Il faut retracer la situation sociale au niveau européen avant 1985 et le « moment Delors », la structuration du dialogue social et l’adoption de la Charte des droits sociaux fondamentaux des travailleurs fin 199, le rôle des partenaires sociaux dans la construction européenne ; la transformation des lobbyistes ; la poursuite de la dynamique de avec des succès et des échecs notamment dans le domaine du travail intérimaire ; des rapports de synergie entre les syndicats et les ONG pour conclure avec le souhait d’un nouveau souffle avec une Commission plus engagée aujourd’hui.

Si le dialogue européen est décrit au niveau de l’Union, l’auteur dépasse le cadre géographique et rappelle que la Charte sociale du Conseil de l’Europe, seul traité international en matière des droits sociaux comporte des dispositions contraignantes et que les partenaires sociaux jouent un rôle fondamental. Les dispositions du traité demeurent fondamentales et sont primordiales, notamment à l’heure des grands flux migratoires, entre autres en relation avec le regroupement familial. Dans le cadre de l’Europe élargie une certaine place aurait pu être consacrée au rôle des partenaires sociaux dans les auditions lors de certaines conférences des ministres spécialisés organisées par le Conseil de l’Europe, notamment dans le domaine de la sécurité sociale et à leur influence sur le dialogue social au niveau européen.

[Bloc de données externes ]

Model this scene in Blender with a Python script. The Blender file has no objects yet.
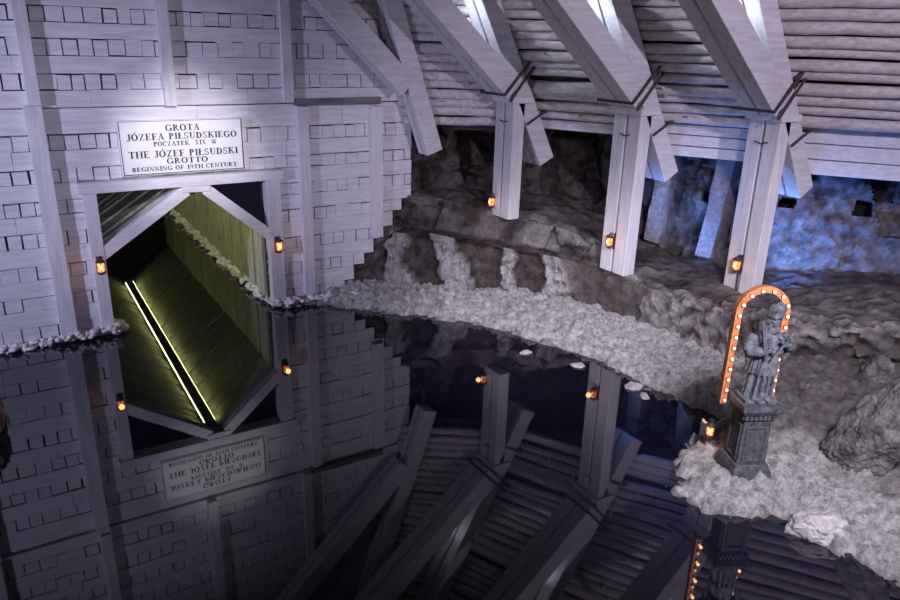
import bpy, bmesh, math, random
from mathutils import Vector, Matrix, noise as mn
random.seed(7)
S = bpy.context.scene
COL = S.collection
R = math.radians
PI = math.pi

# ------------------------------------------------------------------ camera
cam = bpy.data.cameras.new('camera'); cam.sensor_width = 36.0; cam.lens = 28.68
cam.clip_end = 200
co = bpy.data.objects.new('camera', cam); COL.objects.link(co)
RX = Vector((0.85340588, -0.52062182, 0.02552085))
UP = Vector((0.15603608, 0.3018779, 0.94049055))
BK = Vector((-0.49734409, -0.798638, 0.33886016))
M4 = Matrix((RX, UP, BK)).transposed().to_4x4()
M4.translation = Vector((0, 0, 5))
co.matrix_world = M4
S.camera = co

# ------------------------------------------------------------------ world, exposure
W = bpy.data.worlds.new('dark_cave'); S.world = W; W.use_nodes = True
bg = W.node_tree.nodes['Background']
bg.inputs[0].default_value = (0.16, 0.13, 0.28, 1); bg.inputs[1].default_value = 0.05
S.view_settings.view_transform = 'Standard'; S.view_settings.look = 'None'
S.view_settings.gamma = 1; S.view_settings.use_curve_mapping = False
S.view_settings.exposure = 0.0

# ------------------------------------------------------------------ lights of the chamber, plus added fills on the wooden wall
def lamp(name, kind, loc, target, energy, color, size=0.3, spot=60, blend=0.6):
    l = bpy.data.lights.new(name, kind); l.energy = energy; l.color = color
    if kind == 'AREA':
        l.shape = 'DISK'; l.size = size
    else:
        l.shadow_soft_size = size
    if kind == 'SPOT':
        l.spot_size = R(spot); l.spot_blend = blend
    o = bpy.data.objects.new(name, l); COL.objects.link(o); o.location = loc
    if target is not None:
        o.rotation_euler = (Vector(target) - Vector(loc)).to_track_quat('-Z', 'Y').to_euler()
    return o
LAV = (0.80, 0.76, 1.0)
lamp('wall_flood', 'SPOT', (-8.0, 7.2, 4.4), (1.8, 13.0, 2.0), 3100, (0.64, 0.66, 1.0), 0.2, 58, 1.0)
lamp('wall_fill', 'SPOT', (0.5, 1.5, 4.6), (1.7, 13.0, 3.5), 1250, (0.80, 0.75, 1.0), 0.4, 36, 1.0)
lamp('wall_side_fill', 'SPOT', (3.2, 4.5, 3.6), (5.7, 13.0, 2.3), 620, (0.80, 0.76, 1.0), 0.25, 32, 1.0)  # added fill without a fixture, lifts the dim right part of the wall
lamp('sign_spot', 'SPOT', (2.2, 7.5, 5.2), (2.7, 13.0, 3.1), 1250, (0.97, 0.92, 1.0), 0.2, 30, 1.0)
lamp('roof_flood', 'SPOT', (7.6, -1.6, 7.0), (10.8, 7.8, 4.4), 2000, (0.88, 0.77, 1.0), 0.08, 66, 0.7)
lamp('strut_flood', 'SPOT', (2.5, 5.0, 3.2), (8.4, 10.4, 4.4), 120, (0.86, 0.78, 1.0), 0.12, 66, 0.9)
lamp('shore_flood', 'SPOT', (4.3, 0.6, 5.6), (8.0, 5.8, 0.3), 3300, (0.90, 0.85, 1.0), 0.6, 66, 0.8)
lamp('ledge_flood', 'SPOT', (2.5, 6.5, 5.5), (8.1, 9.4, 0.0), 1700, (0.90, 0.86, 1.0), 0.12, 48, 0.9)

# ------------------------------------------------------------------ materials
def new_mat(name):
    m = bpy.data.materials.new(name); m.use_nodes = True
    return m, m.node_tree.nodes, m.node_tree.links, m.node_tree.nodes['Principled BSDF']
def mat(name, c1, c2, scale=4, rough=0.8, bump=0.3, bscale=30, stretch=None, metal=0.0, detail=6, lo=0.35, hi=0.65, bdist=0.02):
    m, N, L, b = new_mat(name)
    tc = N.new('ShaderNodeTexCoord'); mp = N.new('ShaderNodeMapping')
    L.new(tc.outputs['Object'], mp.inputs[0])
    if stretch: mp.inputs['Scale'].default_value = stretch
    nz = N.new('ShaderNodeTexNoise'); nz.inputs['Scale'].default_value = scale; nz.inputs['Detail'].default_value = detail
    nz.inputs['Roughness'].default_value = 0.62
    L.new(mp.outputs[0], nz.inputs['Vector'])
    cr = N.new('ShaderNodeValToRGB')
    cr.color_ramp.elements[0].position = lo; cr.color_ramp.elements[0].color = (*c1, 1)
    cr.color_ramp.elements[1].position = hi; cr.color_ramp.elements[1].color = (*c2, 1)
    L.new(nz.outputs['Fac'], cr.inputs[0]); L.new(cr.outputs[0], b.inputs['Base Color'])
    b.inputs['Roughness'].default_value = rough; b.inputs['Metallic'].default_value = metal
    n2 = N.new('ShaderNodeTexNoise'); n2.inputs['Scale'].default_value = bscale; n2.inputs['Detail'].default_value = 5
    L.new(mp.outputs[0], n2.inputs['Vector'])
    bp = N.new('ShaderNodeBump'); bp.inputs['Strength'].default_value = bump; bp.inputs['Distance'].default_value = bdist
    L.new(n2.outputs['Fac'], bp.inputs['Height']); L.new(bp.outputs[0], b.inputs['Normal'])
    return m
def emit(name, col, strength):
    m, N, L, b = new_mat(name)
    b.inputs['Base Color'].default_value = (*col, 1)
    b.inputs['Emission Color'].default_value = (*col, 1); b.inputs['Emission Strength'].default_value = strength
    return m
WOODX = mat('whitewashed_board', (0.60, 0.58, 0.62), (0.76, 0.74, 0.78), 5, 0.85, 0.35, 26, (0.35, 1.5, 3.0))
WOODZ = mat('whitewashed_post', (0.58, 0.56, 0.60), (0.74, 0.72, 0.76), 5, 0.85, 0.4, 26, (3.0, 3.0, 0.35))
WOODL = mat('whitewashed_beam', (0.56, 0.54, 0.58), (0.74, 0.72, 0.76), 5, 0.85, 0.4, 26, (0.3, 3.0, 3.0))
LOGM = mat('whitewashed_log', (0.48, 0.43, 0.45), (0.72, 0.67, 0.69), 6, 0.85, 0.6, 22, (2.0, 0.5, 3.0))
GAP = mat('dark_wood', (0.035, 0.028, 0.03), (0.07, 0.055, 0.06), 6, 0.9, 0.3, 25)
GREYW = mat('grey_wood', (0.10, 0.09, 0.10), (0.22, 0.20, 0.22), 6, 0.9, 0.3, 25, (0.4, 2, 2))
TUNM = mat('tunnel_board', (0.28, 0.27, 0.22), (0.54, 0.52, 0.44), 5, 0.75, 0.5, 24, (2.0, 3.0, 0.5))
SIGN = mat('sign_board', (0.78, 0.77, 0.78), (0.84, 0.83, 0.84), 3, 0.5, 0.05, 20)
INK = mat('lettering_edge_shadow', (0.012, 0.014, 0.03), (0.02, 0.022, 0.04), 8, 0.6, 0.0, 20)  # lettering, and the painted shadow along the sign edges
IRON = mat('rusty_iron', (0.03, 0.022, 0.022), (0.09, 0.06, 0.055), 20, 0.7, 0.3, 60)
STONE = mat('weathered_stone', (0.018, 0.018, 0.022), (0.12, 0.12, 0.14), 14, 0.8, 0.6, 45, lo=0.3, hi=0.7)
STATM = mat('statue_stone', (0.05, 0.054, 0.07), (0.18, 0.19, 0.225), 12, 0.75, 0.3, 50)
COPPER = mat('copper_band', (0.36, 0.12, 0.05), (0.60, 0.24, 0.11), 14, 0.45, 0.2, 40)
BULB = emit('warm_bulb', (1.0, 0.62, 0.34), 4)
AMBER = emit('amber_glass', (1.0, 0.32, 0.09), 1.6)
FLAME = emit('lamp_core', (1.0, 0.60, 0.30), 7)
LED = emit('led_light', (0.95, 1.0, 0.40), 34)
GLARE = emit('flood_glass', (0.80, 0.88, 1.0), 12)
BOULD = mat('boulder_stone', (0.04, 0.034, 0.034), (0.27, 0.245, 0.25), 5, 0.85, 0.9, 16, lo=0.35, hi=0.7, bdist=0.06)
BROWNB = mat('brown_boulder', (0.26, 0.17, 0.14), (0.46, 0.33, 0.28), 5, 0.85, 0.6, 16)
SALTM = mat('salt_crust', (0.62, 0.58, 0.575), (0.90, 0.87, 0.87), 9, 0.7, 0.6, 28, bdist=0.03)
SALTS = mat('salt_stone', (0.28, 0.25, 0.25), (0.56, 0.53, 0.53), 9, 0.7, 0.9, 28, bdist=0.04)  # same salt toned down in colour, since the shore flood overexposes it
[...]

Notons également que l’auteur salue le rôle joué par son prédécesseur, François Staedlin, dans le cadre du syndicalisme européen, durant dix ans auprès de la CES. La détermination et le pragmatisme irriguent les contributions de F. Staedlin à la défense du progrès social en Europe, et dont je peux témoigner de leur importance, notamment par exemple dans le cadre du système de contrôle de la Charte sociale, feront partie de l’histoire du syndicalisme en Europe.

Au final, une publication qui constitue une référence pour qui s’intéresse au progrès social. Bien que l’intérêt relatif au syndicalisme semble être en recul ainsi que le nombre des travailleurs syndiqués dans certains pays, le rôle des partenaires sociaux et notamment des travailleurs dans la création d’une Europe vivable et socialement humaine devient de plus en plus important. Ce qui impose une évolution d’un syndicalisme. C’est tout l’intérêt de ce livre de rappeler en filigrane que l’Europe sociale vit des convictions de ses acteurs.